No Brasil, a rede corre muito bem. Houve um crescimento no mercado brasileiro acima dos índices da América Latina, acima dos outros índices brasileiros de um modo geral. Quanto aos domínios, estão bastante fortes. Não há nada que indique uma desaceleração, pelo contrário, vamos continuar num ritmo de crescimento de 20% ao ano e ainda estamos numa fase bastante intensa de investimentos, que deve durar ainda dois ou três anos. Depois disso, diminui um pouquinho e o crescimento ficará na casa de 15% ao ano. É claro que ainda existem muitas pessoas que não têm acesso à rede, muitos rincões que não têm conexão, pessoas que não conseguem comprar um micro e outras barreiras de entrada que continuam a impedir um crescimento maior.
Vários setores da sociedade defendem a adoção de uma política pública que dissemine o acesso à internet. O senhor concorda com isso?

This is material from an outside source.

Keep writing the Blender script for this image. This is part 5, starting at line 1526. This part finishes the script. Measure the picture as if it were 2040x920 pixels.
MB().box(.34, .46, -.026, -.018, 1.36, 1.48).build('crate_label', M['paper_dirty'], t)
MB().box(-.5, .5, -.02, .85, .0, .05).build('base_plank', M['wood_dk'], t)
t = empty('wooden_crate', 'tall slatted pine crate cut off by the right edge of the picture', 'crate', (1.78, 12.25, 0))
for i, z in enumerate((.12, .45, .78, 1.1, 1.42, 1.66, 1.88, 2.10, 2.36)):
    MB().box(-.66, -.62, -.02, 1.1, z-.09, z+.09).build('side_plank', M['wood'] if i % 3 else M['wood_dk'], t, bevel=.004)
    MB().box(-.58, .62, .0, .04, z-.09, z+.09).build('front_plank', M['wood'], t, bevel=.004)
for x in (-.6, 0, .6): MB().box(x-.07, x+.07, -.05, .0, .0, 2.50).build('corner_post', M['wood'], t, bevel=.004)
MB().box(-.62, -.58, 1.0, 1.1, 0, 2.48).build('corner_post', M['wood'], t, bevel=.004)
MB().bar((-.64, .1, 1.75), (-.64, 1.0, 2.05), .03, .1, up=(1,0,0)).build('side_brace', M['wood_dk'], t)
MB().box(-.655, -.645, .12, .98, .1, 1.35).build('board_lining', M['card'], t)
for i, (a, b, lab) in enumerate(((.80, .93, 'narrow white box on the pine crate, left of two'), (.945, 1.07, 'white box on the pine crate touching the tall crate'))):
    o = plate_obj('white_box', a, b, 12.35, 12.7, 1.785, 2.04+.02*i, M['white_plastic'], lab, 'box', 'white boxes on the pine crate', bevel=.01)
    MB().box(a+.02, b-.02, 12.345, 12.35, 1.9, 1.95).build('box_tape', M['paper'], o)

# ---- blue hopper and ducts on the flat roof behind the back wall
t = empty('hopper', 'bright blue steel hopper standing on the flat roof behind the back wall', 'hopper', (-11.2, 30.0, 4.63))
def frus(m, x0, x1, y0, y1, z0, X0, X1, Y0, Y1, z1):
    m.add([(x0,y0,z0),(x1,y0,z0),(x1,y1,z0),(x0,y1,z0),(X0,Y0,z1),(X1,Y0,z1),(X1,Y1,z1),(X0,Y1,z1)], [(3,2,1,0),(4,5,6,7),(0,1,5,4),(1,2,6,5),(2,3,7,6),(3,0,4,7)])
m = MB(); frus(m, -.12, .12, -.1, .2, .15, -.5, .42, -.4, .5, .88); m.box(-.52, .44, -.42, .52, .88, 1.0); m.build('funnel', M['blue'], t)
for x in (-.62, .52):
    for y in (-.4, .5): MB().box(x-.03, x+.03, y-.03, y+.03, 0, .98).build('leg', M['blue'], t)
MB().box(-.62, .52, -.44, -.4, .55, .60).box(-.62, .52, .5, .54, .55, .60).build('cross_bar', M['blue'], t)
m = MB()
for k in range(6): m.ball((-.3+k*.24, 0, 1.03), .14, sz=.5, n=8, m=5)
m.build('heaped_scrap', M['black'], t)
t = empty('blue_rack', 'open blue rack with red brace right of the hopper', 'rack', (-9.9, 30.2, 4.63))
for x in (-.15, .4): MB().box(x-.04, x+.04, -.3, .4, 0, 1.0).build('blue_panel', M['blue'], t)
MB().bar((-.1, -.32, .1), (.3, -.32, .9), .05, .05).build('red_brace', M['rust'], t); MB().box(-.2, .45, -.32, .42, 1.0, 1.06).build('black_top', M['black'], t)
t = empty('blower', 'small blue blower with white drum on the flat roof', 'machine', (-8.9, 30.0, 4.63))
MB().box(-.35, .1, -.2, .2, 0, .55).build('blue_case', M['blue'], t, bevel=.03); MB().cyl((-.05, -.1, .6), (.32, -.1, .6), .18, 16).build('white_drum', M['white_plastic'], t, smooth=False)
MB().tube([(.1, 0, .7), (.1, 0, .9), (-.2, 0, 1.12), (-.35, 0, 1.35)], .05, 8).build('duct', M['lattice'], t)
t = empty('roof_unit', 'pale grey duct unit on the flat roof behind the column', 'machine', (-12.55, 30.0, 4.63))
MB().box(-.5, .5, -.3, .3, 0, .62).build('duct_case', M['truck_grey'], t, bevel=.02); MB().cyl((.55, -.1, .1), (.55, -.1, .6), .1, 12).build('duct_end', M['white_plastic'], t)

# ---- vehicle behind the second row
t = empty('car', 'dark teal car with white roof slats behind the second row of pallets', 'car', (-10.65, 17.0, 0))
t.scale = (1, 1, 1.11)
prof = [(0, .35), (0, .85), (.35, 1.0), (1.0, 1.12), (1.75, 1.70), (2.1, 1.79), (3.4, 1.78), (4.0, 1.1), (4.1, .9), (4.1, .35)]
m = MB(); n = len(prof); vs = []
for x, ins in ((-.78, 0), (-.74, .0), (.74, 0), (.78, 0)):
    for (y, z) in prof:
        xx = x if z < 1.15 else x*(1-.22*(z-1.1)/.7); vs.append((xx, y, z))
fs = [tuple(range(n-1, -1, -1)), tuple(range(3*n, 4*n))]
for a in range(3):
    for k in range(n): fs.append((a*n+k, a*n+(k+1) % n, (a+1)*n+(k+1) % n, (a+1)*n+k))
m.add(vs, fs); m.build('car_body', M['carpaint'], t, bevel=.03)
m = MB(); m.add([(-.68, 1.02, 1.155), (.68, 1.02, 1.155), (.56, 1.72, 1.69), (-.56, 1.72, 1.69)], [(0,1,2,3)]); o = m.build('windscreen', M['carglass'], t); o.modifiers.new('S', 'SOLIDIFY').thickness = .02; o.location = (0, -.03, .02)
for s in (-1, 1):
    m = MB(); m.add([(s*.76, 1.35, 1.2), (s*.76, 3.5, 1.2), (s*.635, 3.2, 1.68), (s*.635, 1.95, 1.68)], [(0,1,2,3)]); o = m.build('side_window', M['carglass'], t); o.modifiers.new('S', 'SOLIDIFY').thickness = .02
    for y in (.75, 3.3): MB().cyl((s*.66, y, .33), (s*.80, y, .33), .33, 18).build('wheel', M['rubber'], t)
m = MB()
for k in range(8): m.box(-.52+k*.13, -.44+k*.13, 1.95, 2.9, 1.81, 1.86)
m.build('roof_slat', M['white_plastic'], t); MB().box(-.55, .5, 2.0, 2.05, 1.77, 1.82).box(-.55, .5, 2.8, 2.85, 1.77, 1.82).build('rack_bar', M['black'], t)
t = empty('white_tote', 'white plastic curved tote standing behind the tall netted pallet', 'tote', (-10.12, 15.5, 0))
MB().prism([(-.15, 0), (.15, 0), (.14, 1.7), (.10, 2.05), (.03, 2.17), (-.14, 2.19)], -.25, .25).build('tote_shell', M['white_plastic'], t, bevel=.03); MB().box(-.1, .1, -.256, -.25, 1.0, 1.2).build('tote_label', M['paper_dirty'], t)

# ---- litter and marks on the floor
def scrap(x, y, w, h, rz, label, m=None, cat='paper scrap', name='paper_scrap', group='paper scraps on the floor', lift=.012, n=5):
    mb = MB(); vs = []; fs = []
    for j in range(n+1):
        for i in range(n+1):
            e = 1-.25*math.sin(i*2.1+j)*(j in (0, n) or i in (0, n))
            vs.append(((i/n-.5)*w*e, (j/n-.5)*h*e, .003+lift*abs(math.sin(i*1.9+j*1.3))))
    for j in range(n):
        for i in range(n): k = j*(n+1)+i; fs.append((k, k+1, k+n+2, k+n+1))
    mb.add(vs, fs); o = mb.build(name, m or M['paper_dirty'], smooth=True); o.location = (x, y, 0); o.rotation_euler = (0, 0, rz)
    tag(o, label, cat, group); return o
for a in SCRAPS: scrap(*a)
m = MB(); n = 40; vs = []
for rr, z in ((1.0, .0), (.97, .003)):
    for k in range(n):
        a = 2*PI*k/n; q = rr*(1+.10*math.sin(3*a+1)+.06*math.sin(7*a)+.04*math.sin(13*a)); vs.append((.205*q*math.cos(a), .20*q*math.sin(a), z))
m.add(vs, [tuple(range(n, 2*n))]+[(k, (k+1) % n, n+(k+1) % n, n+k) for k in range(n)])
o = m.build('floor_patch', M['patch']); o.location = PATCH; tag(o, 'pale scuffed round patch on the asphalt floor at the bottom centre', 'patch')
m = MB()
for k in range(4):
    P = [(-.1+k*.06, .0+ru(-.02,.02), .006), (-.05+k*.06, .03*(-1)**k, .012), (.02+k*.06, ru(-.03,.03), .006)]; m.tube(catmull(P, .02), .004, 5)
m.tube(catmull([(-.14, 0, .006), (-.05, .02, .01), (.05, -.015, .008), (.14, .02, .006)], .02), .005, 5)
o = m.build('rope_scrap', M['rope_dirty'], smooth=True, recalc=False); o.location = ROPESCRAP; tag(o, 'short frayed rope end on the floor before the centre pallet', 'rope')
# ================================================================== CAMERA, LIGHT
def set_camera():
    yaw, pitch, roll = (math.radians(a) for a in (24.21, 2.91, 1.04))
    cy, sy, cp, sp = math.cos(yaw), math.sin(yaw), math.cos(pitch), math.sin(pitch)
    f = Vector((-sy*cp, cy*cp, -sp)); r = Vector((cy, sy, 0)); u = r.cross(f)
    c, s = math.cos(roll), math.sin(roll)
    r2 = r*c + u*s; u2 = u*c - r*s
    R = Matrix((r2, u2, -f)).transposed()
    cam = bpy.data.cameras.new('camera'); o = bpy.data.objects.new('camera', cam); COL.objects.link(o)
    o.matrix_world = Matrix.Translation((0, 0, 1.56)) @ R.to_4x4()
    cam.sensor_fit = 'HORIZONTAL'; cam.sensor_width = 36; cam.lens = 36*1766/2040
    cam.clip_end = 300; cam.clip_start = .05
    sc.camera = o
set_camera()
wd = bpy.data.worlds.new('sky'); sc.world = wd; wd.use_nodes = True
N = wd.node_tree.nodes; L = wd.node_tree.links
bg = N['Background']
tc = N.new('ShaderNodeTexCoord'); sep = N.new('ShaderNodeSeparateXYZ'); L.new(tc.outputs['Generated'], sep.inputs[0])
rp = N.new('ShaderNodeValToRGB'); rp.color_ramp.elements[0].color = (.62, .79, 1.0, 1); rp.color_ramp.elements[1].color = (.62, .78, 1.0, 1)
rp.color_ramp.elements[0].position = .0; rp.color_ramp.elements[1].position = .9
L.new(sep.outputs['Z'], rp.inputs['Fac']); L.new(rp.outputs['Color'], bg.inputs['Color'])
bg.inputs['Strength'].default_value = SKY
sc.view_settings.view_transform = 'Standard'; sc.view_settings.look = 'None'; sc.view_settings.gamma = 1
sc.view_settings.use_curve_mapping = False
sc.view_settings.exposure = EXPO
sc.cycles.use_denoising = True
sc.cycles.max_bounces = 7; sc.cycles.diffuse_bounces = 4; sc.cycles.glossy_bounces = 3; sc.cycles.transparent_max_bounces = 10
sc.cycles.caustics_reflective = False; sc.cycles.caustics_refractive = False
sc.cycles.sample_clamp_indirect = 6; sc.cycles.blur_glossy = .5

O Comitê Gestor da Internet no Brasil (CGI.br) acompanha tudo o que acontece e tem posições importantes, como a defesa do unbundling, mas não temos um papel de propor políticas públicas, que é uma coisa do governo. Mas acho importante para o Brasil ações de inclusão digital, mesmo que não seja com banda larga. Porque a banda larga é uma forma de se estabilizar o usuário na rede, sem que ele tenha que se preocupar com o tempo de conexão. Mesmo que isso não seja factível agora em muitos lugares, porque depende de infraestrutura, pelo menos a inclusão digital é fundamental. Nas estatísticas do CGI, as lan houses são um grande elemento de inclusão digital, então, seria importante aumentar os pontos de acessos públicos. O programa banda larga nas escolas deu um grande avanço. E acho que o programa de banda larga rural poderá trazer benefícios semelhantes. Eu não sei se dá para defender banda larga nas casas de todos os brasileiros, porque ainda tem locais de difícil acesso para se chegar com infraestrutura, mas é preciso aumentar os pontos de acessibilidade nesses rincões, de forma que os moradores dessas regiões consigam usar. Muitas vezes as operadoras levam a banda larga onde há facilidade de meios e de públicos. Nos rincões, elas não irão porque necessitam de grandes investimentos e o retorno comercial é baixo. Nesses lugares o governo precisa complementar.

A utilização da rede elétrica para levar internet às casas, por meio da tecnologia PLC (Power Line Communication), poderá facilitar um programa desse tipo?
A rede de energia elétrica será muito boa para usar em pequenas distâncias. Eu não acredito que possa ser usada para fazer backbone ou para fazer conexão de alta velocidade em pontos distantes. Acho que o backbone tradicional precisa chegar lá de alguma forma, aí poderá ser distribuído localmente nas casas. E isso é ótimo porque é mais um competidor na área, mais um fornecedor de acesso à última milha, mas não é uma forma de se chegar lá.